I went to a poetry reading last night at Real Art Ways which was pretty good. The first one, Martha Collins, who is a professor at Oberlin College was just not very good. Boring and artifical and controlling and phony.

She is a white women, older, and she wrote about lynchings of black people. The subject is truly horribly awful. And I felt just sensationalistic on her part, you know to have this petite white older women read about the horrors that people can inflict on other people and the results of the mob mentality.

Maybe I am misreading her (no pun intended). Perhaps she meant well. In fact, I am sure she did. She is sooo sincere and earnest, I can't imagine she has any recognition of how inauthentic she comes across.

She was so sweet that I feel badly bashing her work. But she torchured me.

She spent the first fifteen minutes of the reading - explaining what she was going to be reading. And then she read what she was going to read. Ugh. I almost left.

Her style of poetry is not my favorite either.

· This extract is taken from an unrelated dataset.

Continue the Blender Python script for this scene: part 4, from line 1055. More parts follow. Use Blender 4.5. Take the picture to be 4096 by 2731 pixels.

Leaving sentences unfinished and....
Say words, words and stopping
at odd places for....

That kind of stuff...I find that kind of style vapid and old fashioned - very beatnik "lawrence farlinghetti" type stuff. Fragmented - I hate fragmented poetry.

The other two were very good. Very performance oriented to have the words read from their hearts and minds. Both black. One, is CT poet laureate Marilyn Nelson (reminded me a bit of Maya Angelou or Toni Morrison) and the other I teaches in Brooklyn NY and was so funny - Colin Channer. He is an assistant professor of English and the coordinator of the B.A. creative writing program at Medgar Evers College in Brooklyn, New York.

He read a story
How to Beat your Child good and proper,
from the perspective of a black Jamaican woman. I tell you he channelled this character - who is based on his mother. The stories about that woman and the way he tells them are so lovely, loving and amazing.

He was an inspiration. And very handsome, which never hurts either.